Planetary Orbits


The orbits of the planets were something that astronomers struggled to explain. Planets appeared to wander around the sky, sometimes reversing direction. There were two main schools of thought about planetary orbits in the 16th century; one that the planets orbited the Earth in the Geocentric model, and the other that the planets orbited the Sun in the Heliocentric model. Unfortunately, both models struggled to explain the corkscrew like behaviour of planetary motion.
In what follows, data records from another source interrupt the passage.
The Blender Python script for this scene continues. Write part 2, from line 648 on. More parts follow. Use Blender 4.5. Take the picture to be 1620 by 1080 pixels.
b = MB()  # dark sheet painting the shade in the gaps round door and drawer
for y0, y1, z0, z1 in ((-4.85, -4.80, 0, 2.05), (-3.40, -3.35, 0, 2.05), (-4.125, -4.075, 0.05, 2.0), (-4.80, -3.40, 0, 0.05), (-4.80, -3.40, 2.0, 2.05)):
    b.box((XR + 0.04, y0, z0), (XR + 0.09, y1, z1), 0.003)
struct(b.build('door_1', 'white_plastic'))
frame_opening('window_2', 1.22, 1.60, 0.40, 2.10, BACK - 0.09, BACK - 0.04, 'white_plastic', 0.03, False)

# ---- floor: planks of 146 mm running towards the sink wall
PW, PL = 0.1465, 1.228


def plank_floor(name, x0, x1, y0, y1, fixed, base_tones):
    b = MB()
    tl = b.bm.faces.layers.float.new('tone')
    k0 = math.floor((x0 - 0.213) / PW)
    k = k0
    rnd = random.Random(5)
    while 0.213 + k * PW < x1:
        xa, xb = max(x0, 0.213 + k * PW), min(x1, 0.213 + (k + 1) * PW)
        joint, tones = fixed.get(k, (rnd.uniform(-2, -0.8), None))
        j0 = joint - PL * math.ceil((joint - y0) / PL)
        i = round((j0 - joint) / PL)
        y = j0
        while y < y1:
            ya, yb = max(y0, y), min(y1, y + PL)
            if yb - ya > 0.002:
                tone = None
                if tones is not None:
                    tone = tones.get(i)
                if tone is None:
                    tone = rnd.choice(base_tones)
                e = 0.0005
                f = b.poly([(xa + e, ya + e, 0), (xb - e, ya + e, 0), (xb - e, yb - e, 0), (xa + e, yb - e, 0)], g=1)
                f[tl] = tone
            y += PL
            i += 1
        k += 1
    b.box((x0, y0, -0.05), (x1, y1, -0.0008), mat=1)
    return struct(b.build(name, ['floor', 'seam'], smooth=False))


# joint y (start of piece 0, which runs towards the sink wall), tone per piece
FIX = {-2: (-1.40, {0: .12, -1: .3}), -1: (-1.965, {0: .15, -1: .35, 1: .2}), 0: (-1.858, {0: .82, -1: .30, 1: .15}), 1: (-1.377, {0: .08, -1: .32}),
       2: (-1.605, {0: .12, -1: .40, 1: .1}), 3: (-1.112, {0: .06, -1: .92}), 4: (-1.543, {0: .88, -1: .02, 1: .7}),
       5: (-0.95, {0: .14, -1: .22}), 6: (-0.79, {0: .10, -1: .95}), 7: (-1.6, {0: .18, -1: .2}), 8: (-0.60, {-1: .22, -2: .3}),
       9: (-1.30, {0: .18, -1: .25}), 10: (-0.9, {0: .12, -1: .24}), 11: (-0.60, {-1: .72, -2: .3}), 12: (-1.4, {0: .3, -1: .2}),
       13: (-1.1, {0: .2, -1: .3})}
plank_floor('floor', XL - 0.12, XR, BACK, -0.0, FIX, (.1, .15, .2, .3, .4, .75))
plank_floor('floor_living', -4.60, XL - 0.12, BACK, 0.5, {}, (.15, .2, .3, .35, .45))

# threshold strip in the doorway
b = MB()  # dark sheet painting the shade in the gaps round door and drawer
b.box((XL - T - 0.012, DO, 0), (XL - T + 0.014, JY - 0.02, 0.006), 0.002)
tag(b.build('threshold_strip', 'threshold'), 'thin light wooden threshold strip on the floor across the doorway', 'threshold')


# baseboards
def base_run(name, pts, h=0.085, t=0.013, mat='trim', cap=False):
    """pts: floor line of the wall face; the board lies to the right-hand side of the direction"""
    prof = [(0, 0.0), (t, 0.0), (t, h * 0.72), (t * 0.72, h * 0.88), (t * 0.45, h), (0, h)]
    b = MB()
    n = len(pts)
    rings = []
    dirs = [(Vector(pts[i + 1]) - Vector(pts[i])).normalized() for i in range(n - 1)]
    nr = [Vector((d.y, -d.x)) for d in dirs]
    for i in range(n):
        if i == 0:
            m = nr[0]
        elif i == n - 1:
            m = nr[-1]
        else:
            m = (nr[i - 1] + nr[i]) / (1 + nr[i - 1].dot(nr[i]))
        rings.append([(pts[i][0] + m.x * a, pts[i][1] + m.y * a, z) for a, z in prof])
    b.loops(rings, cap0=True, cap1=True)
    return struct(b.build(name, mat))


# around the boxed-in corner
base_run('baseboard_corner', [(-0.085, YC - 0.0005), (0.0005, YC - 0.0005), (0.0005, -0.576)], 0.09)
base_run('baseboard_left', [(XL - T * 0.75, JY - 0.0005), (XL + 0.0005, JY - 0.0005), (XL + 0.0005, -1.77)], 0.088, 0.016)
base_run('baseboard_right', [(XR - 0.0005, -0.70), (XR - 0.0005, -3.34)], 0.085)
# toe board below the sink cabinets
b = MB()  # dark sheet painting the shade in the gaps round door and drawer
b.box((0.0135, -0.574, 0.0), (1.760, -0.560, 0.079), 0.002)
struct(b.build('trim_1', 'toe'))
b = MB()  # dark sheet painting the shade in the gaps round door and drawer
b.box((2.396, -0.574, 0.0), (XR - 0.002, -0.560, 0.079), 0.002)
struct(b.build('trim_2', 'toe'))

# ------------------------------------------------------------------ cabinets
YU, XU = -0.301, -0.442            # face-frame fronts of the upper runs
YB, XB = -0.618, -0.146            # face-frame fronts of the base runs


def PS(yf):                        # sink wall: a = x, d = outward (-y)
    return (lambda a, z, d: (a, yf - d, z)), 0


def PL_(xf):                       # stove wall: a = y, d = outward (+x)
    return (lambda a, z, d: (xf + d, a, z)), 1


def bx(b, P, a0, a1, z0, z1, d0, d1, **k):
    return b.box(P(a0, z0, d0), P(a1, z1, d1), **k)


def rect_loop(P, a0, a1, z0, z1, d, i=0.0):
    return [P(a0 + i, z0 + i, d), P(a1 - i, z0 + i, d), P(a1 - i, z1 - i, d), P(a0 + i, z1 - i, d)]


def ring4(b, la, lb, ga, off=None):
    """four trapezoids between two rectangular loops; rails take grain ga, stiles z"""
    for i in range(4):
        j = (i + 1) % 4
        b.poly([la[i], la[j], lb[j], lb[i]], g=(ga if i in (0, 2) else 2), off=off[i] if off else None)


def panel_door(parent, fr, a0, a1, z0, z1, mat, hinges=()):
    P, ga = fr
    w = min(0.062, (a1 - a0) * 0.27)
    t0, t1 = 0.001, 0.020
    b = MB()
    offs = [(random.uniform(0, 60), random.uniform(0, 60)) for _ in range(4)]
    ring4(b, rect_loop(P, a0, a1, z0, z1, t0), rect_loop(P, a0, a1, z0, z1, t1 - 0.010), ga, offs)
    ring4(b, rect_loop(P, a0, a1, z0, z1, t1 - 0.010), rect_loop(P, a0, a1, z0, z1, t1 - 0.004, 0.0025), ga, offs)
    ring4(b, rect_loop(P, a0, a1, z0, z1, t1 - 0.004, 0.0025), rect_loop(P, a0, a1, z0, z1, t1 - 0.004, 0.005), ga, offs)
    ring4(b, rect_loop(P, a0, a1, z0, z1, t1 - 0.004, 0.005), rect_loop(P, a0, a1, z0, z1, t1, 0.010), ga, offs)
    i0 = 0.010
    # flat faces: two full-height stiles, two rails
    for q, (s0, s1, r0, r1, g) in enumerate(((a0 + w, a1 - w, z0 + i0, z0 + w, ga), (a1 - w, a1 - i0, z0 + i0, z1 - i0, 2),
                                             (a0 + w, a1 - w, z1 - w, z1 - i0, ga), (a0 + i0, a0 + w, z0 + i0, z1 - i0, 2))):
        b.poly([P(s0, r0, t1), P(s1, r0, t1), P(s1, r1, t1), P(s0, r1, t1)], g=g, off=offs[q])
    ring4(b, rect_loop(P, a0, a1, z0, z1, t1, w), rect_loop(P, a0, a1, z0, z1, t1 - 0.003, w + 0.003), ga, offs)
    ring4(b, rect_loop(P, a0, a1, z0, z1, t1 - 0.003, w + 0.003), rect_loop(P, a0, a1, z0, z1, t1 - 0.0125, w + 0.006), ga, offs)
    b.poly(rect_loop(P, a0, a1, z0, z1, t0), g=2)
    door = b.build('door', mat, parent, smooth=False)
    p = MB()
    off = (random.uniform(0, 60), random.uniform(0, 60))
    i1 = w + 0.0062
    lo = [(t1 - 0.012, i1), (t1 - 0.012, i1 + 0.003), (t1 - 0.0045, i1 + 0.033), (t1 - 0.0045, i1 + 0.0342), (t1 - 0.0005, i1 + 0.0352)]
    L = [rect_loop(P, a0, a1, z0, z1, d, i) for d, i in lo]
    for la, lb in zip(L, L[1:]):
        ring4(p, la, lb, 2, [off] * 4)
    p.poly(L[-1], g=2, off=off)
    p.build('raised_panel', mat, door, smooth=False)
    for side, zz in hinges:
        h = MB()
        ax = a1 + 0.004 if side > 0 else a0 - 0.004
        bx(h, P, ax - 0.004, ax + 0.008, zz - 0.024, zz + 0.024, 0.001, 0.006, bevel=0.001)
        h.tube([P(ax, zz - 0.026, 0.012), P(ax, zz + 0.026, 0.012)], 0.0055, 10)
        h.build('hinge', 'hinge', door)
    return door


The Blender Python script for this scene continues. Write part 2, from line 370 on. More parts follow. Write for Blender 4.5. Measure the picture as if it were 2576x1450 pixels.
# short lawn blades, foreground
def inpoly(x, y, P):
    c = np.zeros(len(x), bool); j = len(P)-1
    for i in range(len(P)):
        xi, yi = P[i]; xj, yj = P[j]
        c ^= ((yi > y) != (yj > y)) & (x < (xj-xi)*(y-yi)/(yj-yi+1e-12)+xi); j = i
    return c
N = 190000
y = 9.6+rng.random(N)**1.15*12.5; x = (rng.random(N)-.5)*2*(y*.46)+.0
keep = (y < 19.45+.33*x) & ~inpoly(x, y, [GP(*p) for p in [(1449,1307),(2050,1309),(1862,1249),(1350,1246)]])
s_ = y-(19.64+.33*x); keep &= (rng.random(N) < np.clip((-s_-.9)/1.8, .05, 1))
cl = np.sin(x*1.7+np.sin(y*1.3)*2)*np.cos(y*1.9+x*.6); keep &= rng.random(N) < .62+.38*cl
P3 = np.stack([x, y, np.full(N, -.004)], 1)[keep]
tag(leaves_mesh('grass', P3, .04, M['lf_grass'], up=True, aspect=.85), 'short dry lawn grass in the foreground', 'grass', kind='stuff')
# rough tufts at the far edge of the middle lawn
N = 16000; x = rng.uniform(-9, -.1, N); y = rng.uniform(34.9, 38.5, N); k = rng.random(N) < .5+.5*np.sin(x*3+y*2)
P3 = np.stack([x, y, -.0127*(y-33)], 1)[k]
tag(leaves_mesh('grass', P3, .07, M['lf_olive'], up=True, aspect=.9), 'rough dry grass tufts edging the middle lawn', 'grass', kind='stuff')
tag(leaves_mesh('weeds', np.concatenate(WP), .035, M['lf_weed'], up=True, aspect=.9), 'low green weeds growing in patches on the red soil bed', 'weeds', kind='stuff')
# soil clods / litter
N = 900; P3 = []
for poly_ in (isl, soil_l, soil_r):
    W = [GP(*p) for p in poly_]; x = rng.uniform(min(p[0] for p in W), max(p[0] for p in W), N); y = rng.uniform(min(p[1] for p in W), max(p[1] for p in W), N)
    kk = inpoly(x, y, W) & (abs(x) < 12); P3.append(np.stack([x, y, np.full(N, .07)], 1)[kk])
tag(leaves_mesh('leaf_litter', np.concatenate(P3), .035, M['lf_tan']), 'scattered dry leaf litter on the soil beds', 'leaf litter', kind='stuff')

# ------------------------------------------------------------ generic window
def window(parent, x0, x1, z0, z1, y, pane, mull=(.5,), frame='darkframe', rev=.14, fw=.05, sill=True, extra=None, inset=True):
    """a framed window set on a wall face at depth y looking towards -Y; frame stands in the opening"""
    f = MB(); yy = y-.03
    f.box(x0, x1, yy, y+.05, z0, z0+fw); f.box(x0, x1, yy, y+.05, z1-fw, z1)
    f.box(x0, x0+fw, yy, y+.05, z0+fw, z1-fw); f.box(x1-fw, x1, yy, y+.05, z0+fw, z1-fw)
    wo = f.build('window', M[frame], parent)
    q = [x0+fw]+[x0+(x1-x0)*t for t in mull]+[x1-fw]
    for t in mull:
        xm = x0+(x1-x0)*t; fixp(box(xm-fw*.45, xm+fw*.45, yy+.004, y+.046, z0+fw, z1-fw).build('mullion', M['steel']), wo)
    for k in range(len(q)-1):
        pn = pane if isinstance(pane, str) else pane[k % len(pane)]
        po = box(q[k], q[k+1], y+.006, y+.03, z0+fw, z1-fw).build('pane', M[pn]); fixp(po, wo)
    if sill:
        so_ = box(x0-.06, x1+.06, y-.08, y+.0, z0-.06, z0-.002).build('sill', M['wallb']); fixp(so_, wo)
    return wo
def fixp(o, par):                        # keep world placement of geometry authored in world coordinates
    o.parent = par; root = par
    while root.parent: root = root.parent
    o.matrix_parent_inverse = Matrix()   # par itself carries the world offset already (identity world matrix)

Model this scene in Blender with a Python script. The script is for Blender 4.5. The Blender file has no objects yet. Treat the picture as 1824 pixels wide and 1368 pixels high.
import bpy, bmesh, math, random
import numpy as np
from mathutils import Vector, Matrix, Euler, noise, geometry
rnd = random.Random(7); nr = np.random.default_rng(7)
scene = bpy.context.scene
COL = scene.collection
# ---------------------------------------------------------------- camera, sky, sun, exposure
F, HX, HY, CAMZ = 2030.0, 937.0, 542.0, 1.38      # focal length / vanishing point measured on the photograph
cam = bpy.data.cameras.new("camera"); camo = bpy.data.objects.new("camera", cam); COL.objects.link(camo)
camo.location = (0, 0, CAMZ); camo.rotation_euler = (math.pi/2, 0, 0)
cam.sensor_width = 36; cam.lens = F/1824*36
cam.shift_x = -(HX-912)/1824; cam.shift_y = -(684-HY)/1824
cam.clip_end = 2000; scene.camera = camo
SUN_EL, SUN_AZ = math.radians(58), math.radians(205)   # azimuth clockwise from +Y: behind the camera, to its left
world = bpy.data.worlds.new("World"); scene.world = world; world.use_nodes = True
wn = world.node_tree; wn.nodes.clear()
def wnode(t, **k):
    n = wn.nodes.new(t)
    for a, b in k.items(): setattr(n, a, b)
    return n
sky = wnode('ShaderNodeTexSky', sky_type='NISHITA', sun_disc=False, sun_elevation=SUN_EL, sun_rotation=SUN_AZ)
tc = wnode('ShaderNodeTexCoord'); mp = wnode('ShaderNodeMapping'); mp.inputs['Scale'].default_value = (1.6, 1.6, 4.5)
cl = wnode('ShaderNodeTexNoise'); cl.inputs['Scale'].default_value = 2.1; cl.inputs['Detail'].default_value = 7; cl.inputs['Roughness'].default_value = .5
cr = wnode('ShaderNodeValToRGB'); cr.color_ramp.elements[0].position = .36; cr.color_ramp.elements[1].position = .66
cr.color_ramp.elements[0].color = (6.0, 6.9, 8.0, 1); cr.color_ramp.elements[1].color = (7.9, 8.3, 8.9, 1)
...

It was not until the 17th Century when Johannes Kepler, working as an assistant for the famous astronomer Tacho Brahe, was given the task of explaining the orbit of the planet Mars. After six years of studying and thousands of pages of calculations, Kepler finally deduced that the orbit of Mars around the Sun was in fact not perfectly circular but was elliptical. 
The more elliptical an object the higher its eccentricity
The ellipse does not have one centre like a circle, but two foci as it is the product of two competing factors (the motion of the planet and the pull of gravity). Because the Sun has over 98% of all the matter in the solar system its gravitational pull is MASSIVE!
Kepler’s First Law states all planetary orbits are elliptical – where planets orbit around two foci. This image is greatly exaggerated, with most planets having an eccentricity of less than 0.2, meaning they are very close to circular.
Investigate how the spacing between the foci effects the eccentricity of an ellipse by following the method shown on this hands-on video tutorial.             

The word eccentric means “off centre”, and although we like to save the term for our favourite quirky relative, it is originally a mathematical term. The eccentricity of an ellipse depends on how flattened it is. The eccentricity ranges from 0 – 1, where zero has no flattening and is a circle, the closer to 1 it is the more flattened the circle is.
Ellipse with eccentricity of ~ 0.2 similar to the orbit of Mercury. (https://www.mathopenref.com/ellipseeccentricity.html, accessed 29/06/2020)
The simulation on this website allows you to adjust the distance between the foci and see how this effects eccentricity: Eccentricity and Ellipse

Below is a table of the eccentricity of different planets in our solar system.
Planet
Major axis (AU)
Eccentricity
Mercury
0.774
0.2056
Venus
1.446
0.0068
Earth
2
0.0167
Mars
3.048
0.0934
Jupiter
10.406
0.0484
Saturn
19.074
0.0542
Neptune
60.14
0.0086

As you can see, there is no relationship between distance from the Sun and the eccentricity of a planets orbit. In fact, Mercury has the most eccentric orbit. However, even an ellipse with eccentricity of 0.2 appears very circular. This is perhaps why it took so long for astronomers to realise that planets were orbiting the Sun in ellipses.